From that point on, Barton says, “his bollocks were chopped off, bit by bit.” Team selections, tactics, strategy—it was all being dictated from above.


Exodus and Collapse


Lee Cattermole walked after one week. Clint Hill, Eddy Jennings, Andy Mangan—all gone. Even George Friend, “a lovely bloke,” was used as a front for decisions he didn’t make.


What was left? A bloated £6m budget (compared to Barton’s £4m), no coherent strategy, no saleable assets, and a recruitment chief (Calderon) who “clearly hasn’t got a clue.”

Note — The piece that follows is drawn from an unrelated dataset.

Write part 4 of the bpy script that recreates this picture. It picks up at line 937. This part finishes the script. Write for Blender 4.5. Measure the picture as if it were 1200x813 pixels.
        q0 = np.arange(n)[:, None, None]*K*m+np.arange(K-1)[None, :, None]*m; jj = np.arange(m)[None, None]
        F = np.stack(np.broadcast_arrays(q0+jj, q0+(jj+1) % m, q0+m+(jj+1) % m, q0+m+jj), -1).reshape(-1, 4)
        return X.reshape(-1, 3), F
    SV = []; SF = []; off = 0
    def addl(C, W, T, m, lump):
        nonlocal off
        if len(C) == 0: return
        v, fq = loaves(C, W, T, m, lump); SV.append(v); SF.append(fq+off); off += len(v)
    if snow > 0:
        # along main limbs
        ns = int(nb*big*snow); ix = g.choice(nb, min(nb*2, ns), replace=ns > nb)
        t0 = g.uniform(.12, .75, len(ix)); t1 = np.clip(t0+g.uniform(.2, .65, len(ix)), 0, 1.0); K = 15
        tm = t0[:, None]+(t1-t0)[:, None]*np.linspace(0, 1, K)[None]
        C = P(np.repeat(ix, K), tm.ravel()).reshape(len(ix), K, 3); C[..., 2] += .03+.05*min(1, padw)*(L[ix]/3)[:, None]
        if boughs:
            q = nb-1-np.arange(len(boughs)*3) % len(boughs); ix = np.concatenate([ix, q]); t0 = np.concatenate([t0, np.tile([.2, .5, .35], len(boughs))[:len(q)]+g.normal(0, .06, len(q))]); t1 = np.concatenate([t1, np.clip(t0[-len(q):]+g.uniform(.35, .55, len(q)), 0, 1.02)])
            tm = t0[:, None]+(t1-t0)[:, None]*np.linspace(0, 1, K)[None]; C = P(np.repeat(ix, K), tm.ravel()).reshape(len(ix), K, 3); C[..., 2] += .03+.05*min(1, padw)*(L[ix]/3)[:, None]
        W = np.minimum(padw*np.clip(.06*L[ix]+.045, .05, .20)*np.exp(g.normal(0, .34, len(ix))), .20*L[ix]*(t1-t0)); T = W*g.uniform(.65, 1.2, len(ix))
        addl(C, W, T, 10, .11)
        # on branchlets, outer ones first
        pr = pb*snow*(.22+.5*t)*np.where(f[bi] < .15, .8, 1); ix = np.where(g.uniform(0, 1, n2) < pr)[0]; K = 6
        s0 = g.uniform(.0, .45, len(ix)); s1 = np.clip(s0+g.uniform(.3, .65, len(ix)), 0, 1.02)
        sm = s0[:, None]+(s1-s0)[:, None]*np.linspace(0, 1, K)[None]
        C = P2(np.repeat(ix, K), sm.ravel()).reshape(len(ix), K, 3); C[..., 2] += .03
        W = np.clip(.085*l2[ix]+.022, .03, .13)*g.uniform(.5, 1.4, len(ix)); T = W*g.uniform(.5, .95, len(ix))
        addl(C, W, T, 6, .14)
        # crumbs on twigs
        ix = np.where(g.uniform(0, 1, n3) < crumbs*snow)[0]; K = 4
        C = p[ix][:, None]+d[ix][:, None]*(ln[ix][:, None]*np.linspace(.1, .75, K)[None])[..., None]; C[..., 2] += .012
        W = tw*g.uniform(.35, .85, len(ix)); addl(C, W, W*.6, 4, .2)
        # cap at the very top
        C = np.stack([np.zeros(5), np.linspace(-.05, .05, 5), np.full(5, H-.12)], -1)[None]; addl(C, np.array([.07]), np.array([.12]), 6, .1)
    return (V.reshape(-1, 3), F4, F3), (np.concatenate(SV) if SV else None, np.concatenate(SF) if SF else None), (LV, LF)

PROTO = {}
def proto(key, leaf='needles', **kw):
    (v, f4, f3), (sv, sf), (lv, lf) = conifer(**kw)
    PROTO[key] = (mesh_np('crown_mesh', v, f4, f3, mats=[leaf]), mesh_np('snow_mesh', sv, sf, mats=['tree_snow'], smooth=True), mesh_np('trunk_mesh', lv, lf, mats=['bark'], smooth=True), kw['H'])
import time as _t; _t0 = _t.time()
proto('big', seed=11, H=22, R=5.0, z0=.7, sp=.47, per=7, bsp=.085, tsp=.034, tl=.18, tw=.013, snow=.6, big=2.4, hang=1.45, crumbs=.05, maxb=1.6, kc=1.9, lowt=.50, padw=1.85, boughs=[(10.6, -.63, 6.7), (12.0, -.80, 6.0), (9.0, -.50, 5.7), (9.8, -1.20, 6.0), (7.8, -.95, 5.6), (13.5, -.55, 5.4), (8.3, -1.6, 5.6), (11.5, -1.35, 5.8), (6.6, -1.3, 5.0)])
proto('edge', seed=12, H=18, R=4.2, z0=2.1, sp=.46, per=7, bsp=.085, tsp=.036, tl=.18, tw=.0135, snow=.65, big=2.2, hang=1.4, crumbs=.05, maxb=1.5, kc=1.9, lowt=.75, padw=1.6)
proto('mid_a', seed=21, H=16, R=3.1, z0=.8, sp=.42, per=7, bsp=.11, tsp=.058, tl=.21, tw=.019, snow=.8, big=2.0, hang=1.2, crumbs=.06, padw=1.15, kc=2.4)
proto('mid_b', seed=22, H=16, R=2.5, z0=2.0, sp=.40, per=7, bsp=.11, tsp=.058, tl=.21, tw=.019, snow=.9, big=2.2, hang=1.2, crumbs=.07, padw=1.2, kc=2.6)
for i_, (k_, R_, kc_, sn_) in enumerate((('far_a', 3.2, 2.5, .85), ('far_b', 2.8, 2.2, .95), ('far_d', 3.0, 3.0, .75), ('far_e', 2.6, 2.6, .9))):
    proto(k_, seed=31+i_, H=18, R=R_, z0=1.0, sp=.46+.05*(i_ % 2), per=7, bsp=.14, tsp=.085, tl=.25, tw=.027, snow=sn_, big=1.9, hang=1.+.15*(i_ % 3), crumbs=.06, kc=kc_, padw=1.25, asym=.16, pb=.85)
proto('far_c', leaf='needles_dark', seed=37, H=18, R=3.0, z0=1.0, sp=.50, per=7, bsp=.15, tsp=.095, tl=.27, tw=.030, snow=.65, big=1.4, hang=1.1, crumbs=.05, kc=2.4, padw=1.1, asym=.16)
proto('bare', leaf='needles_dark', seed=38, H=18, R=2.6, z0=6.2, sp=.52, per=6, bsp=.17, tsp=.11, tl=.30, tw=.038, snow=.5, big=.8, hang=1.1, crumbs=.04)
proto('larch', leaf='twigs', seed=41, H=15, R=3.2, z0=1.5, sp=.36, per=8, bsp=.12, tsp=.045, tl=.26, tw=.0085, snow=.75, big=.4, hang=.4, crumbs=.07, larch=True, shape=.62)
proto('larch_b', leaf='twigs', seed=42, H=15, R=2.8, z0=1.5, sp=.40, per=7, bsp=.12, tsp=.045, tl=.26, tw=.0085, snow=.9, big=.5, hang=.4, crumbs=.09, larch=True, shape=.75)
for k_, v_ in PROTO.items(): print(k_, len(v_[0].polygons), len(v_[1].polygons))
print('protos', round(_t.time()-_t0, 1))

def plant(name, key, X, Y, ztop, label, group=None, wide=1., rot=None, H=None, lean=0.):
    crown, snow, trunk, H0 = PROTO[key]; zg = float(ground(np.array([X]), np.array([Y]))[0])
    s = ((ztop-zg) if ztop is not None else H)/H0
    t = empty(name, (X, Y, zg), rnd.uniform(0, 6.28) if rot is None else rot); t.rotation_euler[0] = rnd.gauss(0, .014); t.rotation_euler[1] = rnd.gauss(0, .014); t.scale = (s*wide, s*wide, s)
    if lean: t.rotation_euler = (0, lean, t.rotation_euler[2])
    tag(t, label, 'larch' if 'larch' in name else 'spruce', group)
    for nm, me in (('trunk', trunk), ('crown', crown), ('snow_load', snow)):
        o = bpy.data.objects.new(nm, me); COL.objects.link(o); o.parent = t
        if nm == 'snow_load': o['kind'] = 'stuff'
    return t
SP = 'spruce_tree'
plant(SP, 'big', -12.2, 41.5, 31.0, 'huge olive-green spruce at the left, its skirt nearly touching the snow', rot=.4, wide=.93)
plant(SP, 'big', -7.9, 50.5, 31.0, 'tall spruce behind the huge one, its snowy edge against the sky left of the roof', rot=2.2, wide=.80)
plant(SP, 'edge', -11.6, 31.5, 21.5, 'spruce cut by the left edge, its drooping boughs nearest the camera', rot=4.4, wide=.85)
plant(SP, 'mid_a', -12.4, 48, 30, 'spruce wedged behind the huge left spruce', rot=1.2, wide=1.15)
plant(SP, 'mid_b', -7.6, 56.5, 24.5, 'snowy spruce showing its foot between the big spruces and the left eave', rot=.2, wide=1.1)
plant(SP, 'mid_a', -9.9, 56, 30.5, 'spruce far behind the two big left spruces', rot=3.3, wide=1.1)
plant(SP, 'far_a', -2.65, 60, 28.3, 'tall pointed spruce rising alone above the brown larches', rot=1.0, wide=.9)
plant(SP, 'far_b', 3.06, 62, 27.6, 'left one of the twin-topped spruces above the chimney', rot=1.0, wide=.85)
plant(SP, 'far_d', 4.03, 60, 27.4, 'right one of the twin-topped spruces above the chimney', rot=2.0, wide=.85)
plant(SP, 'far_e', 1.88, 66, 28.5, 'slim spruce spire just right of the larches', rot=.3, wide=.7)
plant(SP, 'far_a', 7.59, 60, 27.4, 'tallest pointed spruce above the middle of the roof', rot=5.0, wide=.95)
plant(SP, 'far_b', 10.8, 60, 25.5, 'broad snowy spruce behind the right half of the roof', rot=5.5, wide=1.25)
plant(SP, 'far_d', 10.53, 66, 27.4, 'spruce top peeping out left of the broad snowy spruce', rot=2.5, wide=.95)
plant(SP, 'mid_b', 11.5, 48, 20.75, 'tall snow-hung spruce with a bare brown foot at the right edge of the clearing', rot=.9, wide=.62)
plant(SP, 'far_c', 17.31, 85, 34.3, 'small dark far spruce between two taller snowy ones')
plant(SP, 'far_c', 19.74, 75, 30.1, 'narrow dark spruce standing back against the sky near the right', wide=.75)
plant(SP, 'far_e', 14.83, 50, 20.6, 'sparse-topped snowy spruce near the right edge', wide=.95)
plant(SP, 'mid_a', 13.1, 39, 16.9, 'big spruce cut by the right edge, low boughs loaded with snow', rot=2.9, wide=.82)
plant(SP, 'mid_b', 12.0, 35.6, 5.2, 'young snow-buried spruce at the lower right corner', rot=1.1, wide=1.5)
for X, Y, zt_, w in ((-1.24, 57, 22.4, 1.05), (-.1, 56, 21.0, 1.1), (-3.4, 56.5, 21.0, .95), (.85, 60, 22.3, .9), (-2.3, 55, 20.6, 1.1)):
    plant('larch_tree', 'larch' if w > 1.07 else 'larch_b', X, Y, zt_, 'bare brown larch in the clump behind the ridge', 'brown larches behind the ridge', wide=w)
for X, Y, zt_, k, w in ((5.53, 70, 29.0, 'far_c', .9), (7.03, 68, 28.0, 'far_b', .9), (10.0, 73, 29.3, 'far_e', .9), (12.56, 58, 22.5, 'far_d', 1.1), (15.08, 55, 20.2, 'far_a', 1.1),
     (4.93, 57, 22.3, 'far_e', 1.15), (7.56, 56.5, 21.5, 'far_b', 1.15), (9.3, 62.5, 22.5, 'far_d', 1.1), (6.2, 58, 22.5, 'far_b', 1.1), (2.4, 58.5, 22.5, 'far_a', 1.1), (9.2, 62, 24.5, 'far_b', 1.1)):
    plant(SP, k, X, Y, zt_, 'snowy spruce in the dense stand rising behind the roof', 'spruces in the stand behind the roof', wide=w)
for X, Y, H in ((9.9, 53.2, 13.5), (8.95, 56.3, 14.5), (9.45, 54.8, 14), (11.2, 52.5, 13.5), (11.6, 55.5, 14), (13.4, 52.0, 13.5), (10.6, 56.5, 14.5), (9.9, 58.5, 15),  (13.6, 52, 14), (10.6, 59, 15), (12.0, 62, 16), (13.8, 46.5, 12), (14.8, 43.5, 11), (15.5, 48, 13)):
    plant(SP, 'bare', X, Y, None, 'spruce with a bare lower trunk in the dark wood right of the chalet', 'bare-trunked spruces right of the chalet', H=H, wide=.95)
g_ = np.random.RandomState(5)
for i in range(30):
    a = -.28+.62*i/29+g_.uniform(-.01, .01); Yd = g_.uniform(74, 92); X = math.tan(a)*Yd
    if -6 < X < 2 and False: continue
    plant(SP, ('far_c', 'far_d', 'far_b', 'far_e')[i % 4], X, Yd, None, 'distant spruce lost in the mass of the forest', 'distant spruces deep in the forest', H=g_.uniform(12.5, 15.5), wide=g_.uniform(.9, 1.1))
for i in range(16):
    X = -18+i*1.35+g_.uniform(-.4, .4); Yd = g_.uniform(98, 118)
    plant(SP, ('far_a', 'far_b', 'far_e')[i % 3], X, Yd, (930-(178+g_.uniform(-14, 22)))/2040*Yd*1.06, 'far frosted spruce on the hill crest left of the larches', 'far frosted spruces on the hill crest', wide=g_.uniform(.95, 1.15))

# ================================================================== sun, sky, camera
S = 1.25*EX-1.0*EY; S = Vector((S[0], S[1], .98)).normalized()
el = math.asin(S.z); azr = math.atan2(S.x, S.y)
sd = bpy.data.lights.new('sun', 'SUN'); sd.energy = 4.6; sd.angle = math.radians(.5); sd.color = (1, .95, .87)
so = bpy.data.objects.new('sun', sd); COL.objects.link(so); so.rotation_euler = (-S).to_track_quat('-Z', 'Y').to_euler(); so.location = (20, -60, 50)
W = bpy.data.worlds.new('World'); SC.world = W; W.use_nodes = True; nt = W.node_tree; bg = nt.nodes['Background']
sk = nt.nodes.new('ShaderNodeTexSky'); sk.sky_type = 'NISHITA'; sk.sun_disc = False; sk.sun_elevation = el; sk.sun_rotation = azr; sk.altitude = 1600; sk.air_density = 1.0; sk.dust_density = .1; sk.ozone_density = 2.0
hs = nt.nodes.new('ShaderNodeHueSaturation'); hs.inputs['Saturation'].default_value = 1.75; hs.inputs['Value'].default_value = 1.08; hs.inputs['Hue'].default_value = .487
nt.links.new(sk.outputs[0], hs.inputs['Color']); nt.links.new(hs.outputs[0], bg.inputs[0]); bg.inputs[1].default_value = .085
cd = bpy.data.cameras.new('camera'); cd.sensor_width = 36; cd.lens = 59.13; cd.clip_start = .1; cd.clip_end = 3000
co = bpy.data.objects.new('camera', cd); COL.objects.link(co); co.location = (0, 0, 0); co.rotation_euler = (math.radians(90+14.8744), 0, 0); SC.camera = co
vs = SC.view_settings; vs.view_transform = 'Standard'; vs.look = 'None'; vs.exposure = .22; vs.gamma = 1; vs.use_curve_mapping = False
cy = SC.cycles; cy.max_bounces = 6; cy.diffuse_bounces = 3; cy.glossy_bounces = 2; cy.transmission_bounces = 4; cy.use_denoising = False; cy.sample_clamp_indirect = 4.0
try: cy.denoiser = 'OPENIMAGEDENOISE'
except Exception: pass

Kevin Bond—once claiming he was the brains behind promotion—got binned for undermining Barton, only to sneak back in by recommending Calderon.


The Flat Full of Graft


At one point, Barton and his team were living six-deep in a two-bedroom flat—two of them on inflatable beds. Grinding it out, shoulder to shoulder, doing it for the badge. The same people who built a team, built a culture… now gone.


Barton’s Final Word


Barton still believes. “As good as any manager in League One or League Two,” he says. “Unfinished business.”


Of course this is Joey Bartons take on what happened but Matt Taylor has also had his say on not feeling in control at whilst at Bristol Rovers.